Ibnu Qutaibah berkata, “Seorang hamba sahaya memberiku hadiah. Aku katakan kepadanya, ‘Majikanmu telah mengetahui kalau aku tidak menerima hadiah’.” Dia bertanya, “Mengapa?” Aku berkata, “Aku takut dia mengambil ilmu dariku dengan hadiahnya.” Dia berkata, “Orang-orang mengambil ilmu lebih banyak dari Rasulullah saw, sementara beliau tetap menerima hadiah.” Maka aku pun menerima hadiahnya. Ternyata dia lebih pintar dariku.”

Seorang wanita makelar datang kepada suatu kaum membawa misi dari seorang laki-laki yang melamar salah seorang gadis dari kaum tersebut, wanita itu berkata, “Aku utusan seorang laki-laki yang ingin melamar kepada kalian, laki-laki ini menulis dengan besi dan menstempel dengan kaca.” Maka mereka menerimanya dan menikahkannya, ternyata laki-laki tersebut adalah tukang bekam.

Dari Abdurrazzaq berkata, hamba sahaya Ali bin al-Husain bin Ali yang dikenal dengan Zainal Abidin menuangkan air untuknya. Tetapi kendinya jatuh dari tangannya ke wajahnya dan melukainya. Hamba sahaya itu berkata, “Allah berfirman, ‘Dan orang-orang yang menahan amarahnya’.” Zaenal Abidin berkata, “Aku telah menahannya.” Dia berkata, “Allah berfirman, ‘Dan orang-orang yang memaafkan kesalahan orang’.” Zaenal Abidin berkata, “Aku telah memaafkanmu.” Dia berkata, “Allah berfirman, ‘Dan Allah mencintai orang-orang yang berbuat baik’.” Zaenal Abidin berkata, “Kamu merdeka.”

Harun al-Rasyid mempunyai seorang hamba sahaya hitam yang buruk rupa. Suatu hari al-Rasyid menebar dinar di antara para hamba sahaya. Maka mereka memunguti dinar-dinar itu. Sementara hamba sahaya hitam itu tetap berdiri melihat wajah al-Rasyid. Al-Rasyid bertanya, “Mengapa kamu tidak memunguti dinar-dinar?” Dia menjawab, “Keinginan mereka adalah dinar. Sementara aku menginginkan pemiliknya.” Al-Rasyid mengaguminya dan setelah itu memberikan kedudukan khusus kepadanya.

Seorang laki-laki dari Syam berkata, “Aku datang di kota Madinah lalu aku menuju rumah Ibrahim bin Harimah.
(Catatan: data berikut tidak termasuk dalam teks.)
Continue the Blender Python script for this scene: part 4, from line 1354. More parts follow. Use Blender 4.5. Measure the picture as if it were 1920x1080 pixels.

Aku bertemu dengan putri kecilnya yang sedang bermain lumpur. Aku bertanya, “Di mana bapakmu?” Dia menjawab, “Dia pergi menemui orang-orang dermawan. Maka kami tidak mengetahuinya sejak beberapa waktu.” Aku berkata kepadanya, “Sembelihkan onta betina untuk kami. Kami ini tamumu.” Dia menjawab, “Kami tidak punya.” Aku berkata, “Domba.”Dia menjawab, “Kami tidak punya.” Aku berkata, “Ayam.” Dia berkata, “Demi Allah kami tidak punya.” Aku berkata, “Telor.” Dia menjawab, “Demi Allah, kami tidak punya.” Aku berkata, “Kalau begitu bapakmu telah berbohong ketika berkata,
Berapa banyak onta betina dan onta jantan
yang aku tusuk lehernya di awal musim dingin
.”
Dia menjawab, “Perbuatan ayahku itulah yang menyebabkan kami tidak memiliki apa pun.”